First, there is the confirmation problem.  How could anyone possibly know this to be true?  It would require that every person alive today be interviewed, and each and every one confirms that they have never experienced a miracle.  If even a handful of people claimed to have experienced miracles, then it would not be accurate to say it is the universal human experience that miracles do not occur.

Secondly, there is the problem of chronological snobbery.  Why presume that the miracles have to occur in our own day in order to be valid?  What if God only chooses to perform miracles at certain junctures of history, and our particular era is not one in which He chooses to do so?  If this is even possibly true, then the lack of any miracles in our own day speaks nothing to the issue of whether miracles are possible.  As long as even one bona fide miracle has occurred in the past, this would be sufficient to show that miracles are possible.  So to claim that the universal human experience excludes miracles not only requires that we look at the experience of both our contemporaries and our ancestors.

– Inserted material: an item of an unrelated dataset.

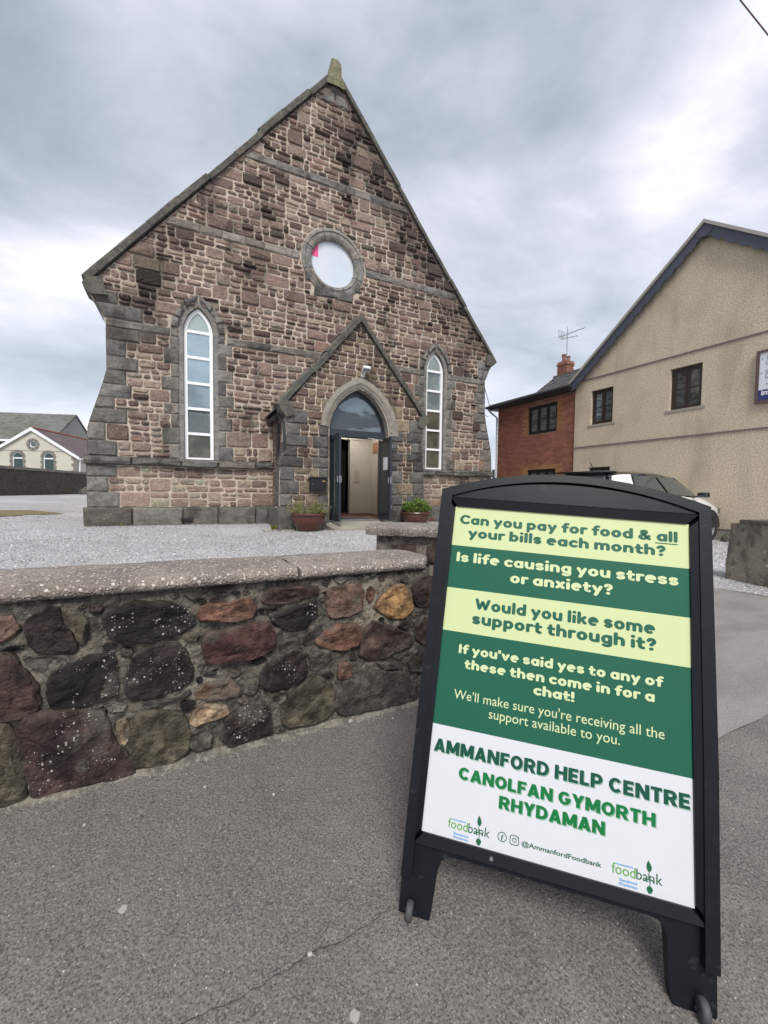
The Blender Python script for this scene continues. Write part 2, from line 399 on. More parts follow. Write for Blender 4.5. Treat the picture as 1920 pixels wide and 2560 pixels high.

Thirdly, the fact of the matter is that there are many people who claim to have experienced miracles, both in the past and present.  The problem is that these claims are dismissed on the grounds that miracles do not happen.  But this is circular reasoning.  One cannot say miracles are not possible because no one experiences miracles[1], and then when they are presented with various miracle claims dismiss them as veridical on the grounds that miracles cannot happen.  This begs the question.  The evidence for miracles is simply dismissed based on a priori philosophical commitments and assumptions.

While other arguments can and have been made against the possibility of miracles, the argument from universal human experience is not a good one.


[1]This itself is a logical fallacy because we cannot infer that X is impossible merely on the basis that X fails to instantiate itself in reality.  There are no humans with green skin, but that does not mean that it is impossible for us to have green skin.